How the Palisades and concurrent Eaton Fire started may ultimately prove less important than why both incidents spread so quickly and so lethally. Fire conditions were extreme on January 7 2025—single-digit humidity, 100 mph Santa Ana Winds, and no rain for ten full months. No matter how either fire started, once the blaze was driven by hurricane-force winds into neighborhoods, fire fighting and suppression could only do so much to prevent the urban conflagration from spreading, one structure to the next. Decades of inadequate fire preparation and bad zoning decisions that have allowed intense urban development in areas of high fire risk without sufficient protective measures are as much to blame as anything else.

Much of the area impacted by the Palisades Fire has burned before, in some places, multiple times.
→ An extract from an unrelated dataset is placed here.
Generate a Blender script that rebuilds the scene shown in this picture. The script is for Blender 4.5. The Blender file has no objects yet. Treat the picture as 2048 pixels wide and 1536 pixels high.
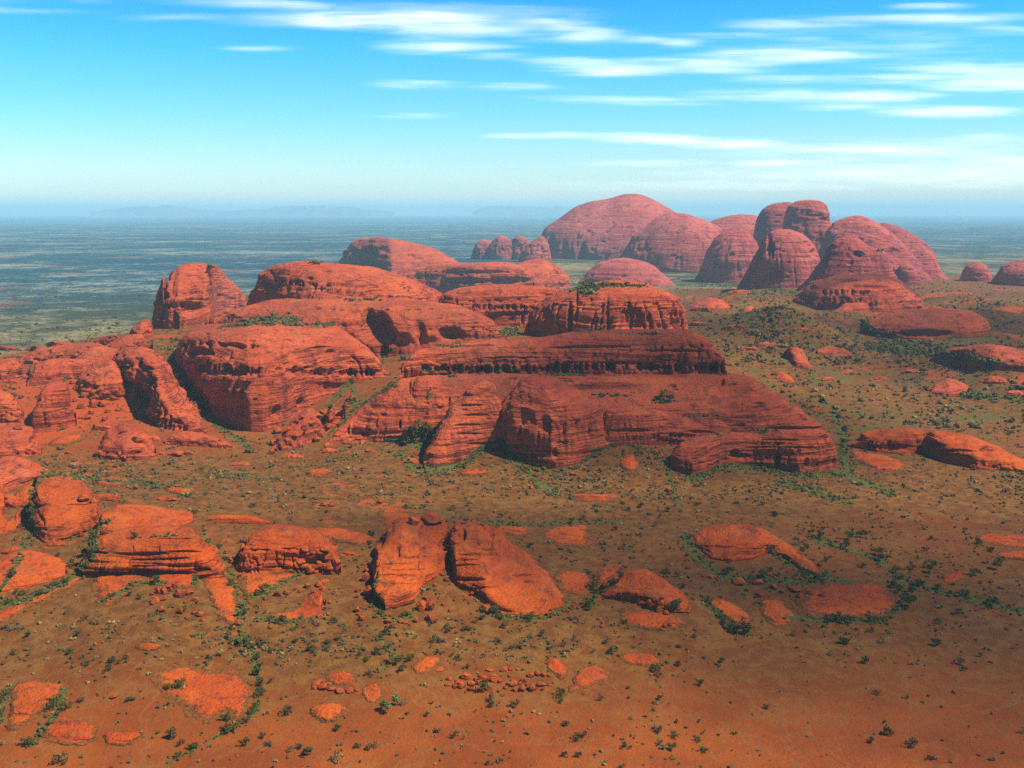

Fire conditions on January 7 2025 were critical, with winds gusting up to nearly a hundred mph, no rain for months and tinder-dry vegetation. Any spark could have ignited the blaze. Topanga residents have always lived with the threat of wildfire. Nothing to emerge from the after action reporting has changed that, but the magnitude of the Palisades Fire disaster is bringing change. There is renewed interest in and support for TCEP, the Topanga Coalition for Emergency Preparedness. There is increased interest in creating and maintaining fire safe neighborhoods in parts of the Santa Monica Mountains that previously did not have them. And throughout the burn zone, many of those who are committed to building back are doing so with building materials that are more fire resistant than the wood and stucco buildings they will replace.

The Palisades Fire was a bitter reminder that the pleasures and beauty of living in the mountains and on the coast come with the price of fire, flood, and isolation. This time the devastation was so extensive and painful, the losses of homes and memories and lives so painful, that many are raising the question of when enough is enough. For others, the love of place outweighs the risks. As we enter the second year of recovery, the mountains endure and so do the people who call this place home.